Chamois skin and deer skins not wanted for gloves are similarly treated up to the point of treating with egg paste. Instead of using this process, they are oiled on the hair side with very clean animal oil, rolled into balls and thrown into the trough of a fulling mill, well beaten two or three hours, aired, re-oiled, beaten again and the process repeated a third time. They are then put into a warm room until they begin to give out a decided smell, then scoured in weak lye to take out superfluous grease. Here the intention is merely to get a thick felt-like skin of good color, a nicely grained surface is not required as in gloves. The skins are finally rinsed, wrung out, stretched and dried, and when nearly dry, slightly rub with a smooth, hard, round stick.

These are the fine processes.
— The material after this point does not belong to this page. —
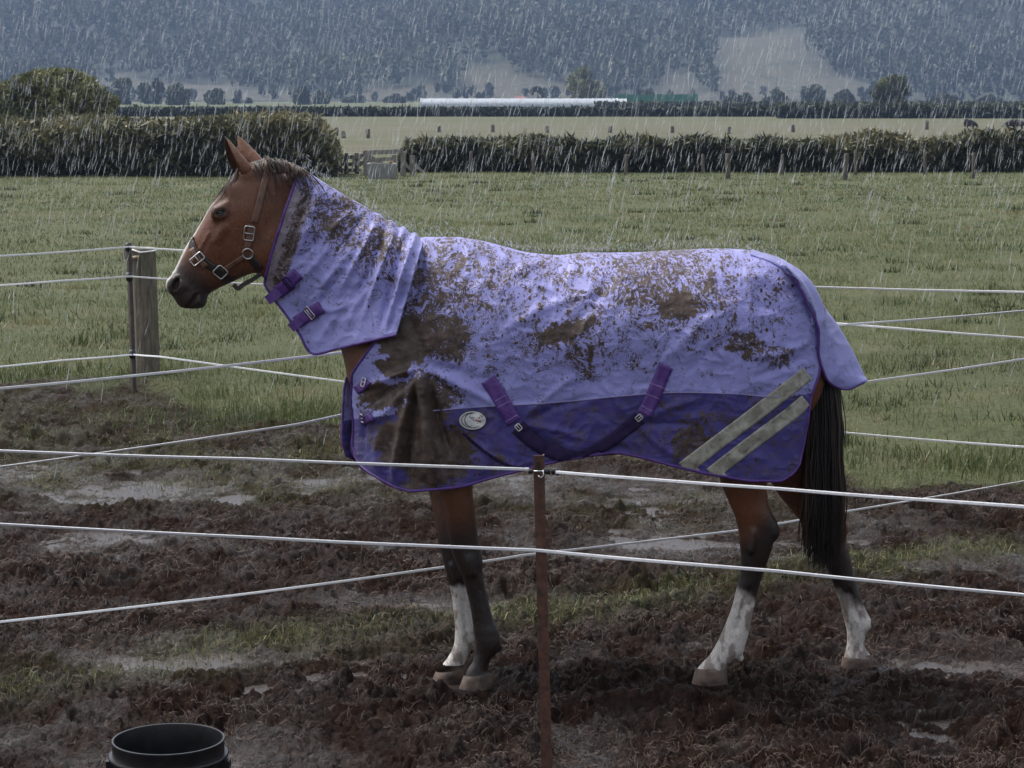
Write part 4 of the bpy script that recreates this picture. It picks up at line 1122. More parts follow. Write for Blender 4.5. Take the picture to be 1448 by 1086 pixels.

A dried skin oiled so as to become smooth and pliable will retain the hair or wool a considerable time.

Or it may be made more durable where the color of the flesh side is no object by scraping, washing in soapsuds and then putting directly into the tan pit. For ordinary purposes rabbit, squirrel and other small skins can be efficiently preserved with the hair by the application of powdered alum and fine salt, put on them when fresh, or if not fresh by dampening them first. Squirrel skins when wanted without the hair will tan very well in wheat bran tea, the fat and hair having been previously removed by soaking in lime-water and scraping. Old tea leaves afford tannin enough for small skins, but they give a color not nearly so pleasant as bran. Almost any of the barks afford tannin enough for small skins—willow, pine, poplar, hemlock of course, sumach, etc.